A window on social impact

One of the regular highlights on the student calendar, the annual ‘Vensters’ event recently took place at the Welcoming week for new students at Stellenbosch University (SU). This event, providing new students with a platform to entertain audiences with their very own original performances, sold 15 000 tickets and was attended by around 25 000 people.



Previously known to be a somewhat riotous occasion involving considerable consumption of alcohol, the Vensters event has been reconceptualised in a number of important ways. Primary amongst these is the strong focus of performances and fundraising on social impact projects that connect the University and surrounding communities. These projects fall within the themes of Education for All; Employment & Inclusive Economic Development; Environment & Sustainability; Food Security & Health; Resources & Infrastructure; Safety, Security & Good Governance; and Social & Gender Justice.

Demonstrating this shift in focus, Vensters festival winners from Metanoia and Academia residences said their performance was greatly influenced by the fact that they addressed issues which mattered to students and the community as a whole.

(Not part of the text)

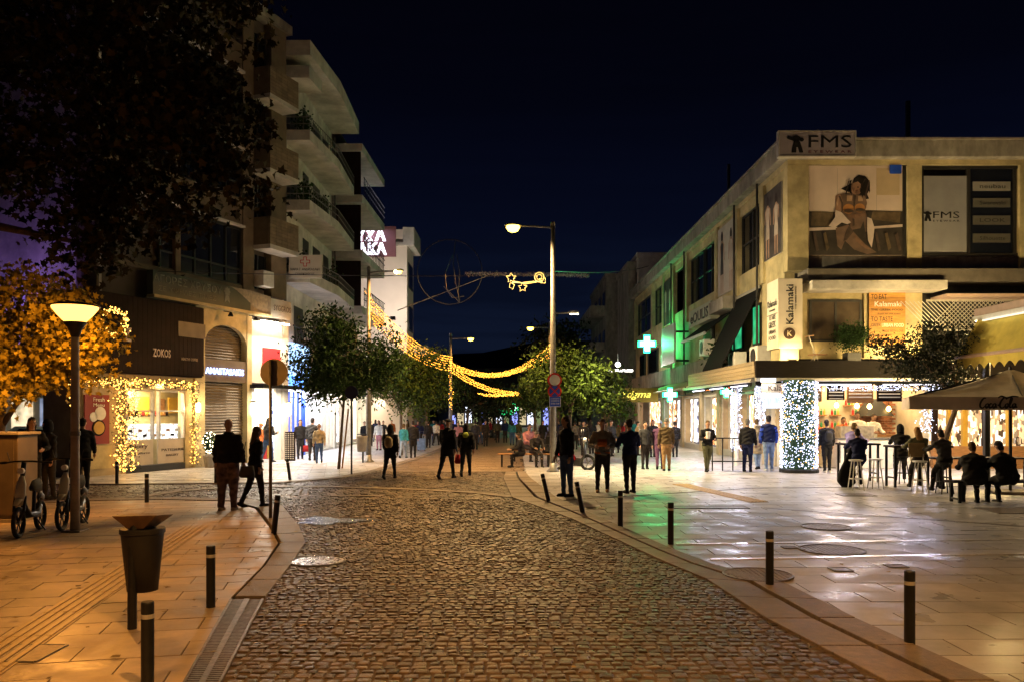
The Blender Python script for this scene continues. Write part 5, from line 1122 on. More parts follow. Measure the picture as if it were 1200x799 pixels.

Student mentor Van Wyk Venter, said: “We believe that we need to address important issues, including matters such as alcohol abuse and the Cape water crisis, which are imperative for students to take note of in order for them to play their part in possibly solving such problems.”



This year’s ‘Vensters’ also boasted a street festival in Victoria Street, where Stellenbosch community members and students were offered the opportunity to run market stalls or showcase their talents through various performances.

Ferdi van Dyk, Administrative Officer at the Centre for Student Leadership and Structures, emphasised the importance of the relationships with stallholders and the wider community: “One thing that was key to this year’s Vensters, was building relationships with the community and positioning the event for future growth through established relationships.” The street festival also placed strong emphasis on safety, involving the town’s SAPS in joint surveillance with campus security.

The event generated R150 000 profit that will be used to fund the residences’ social impact projects.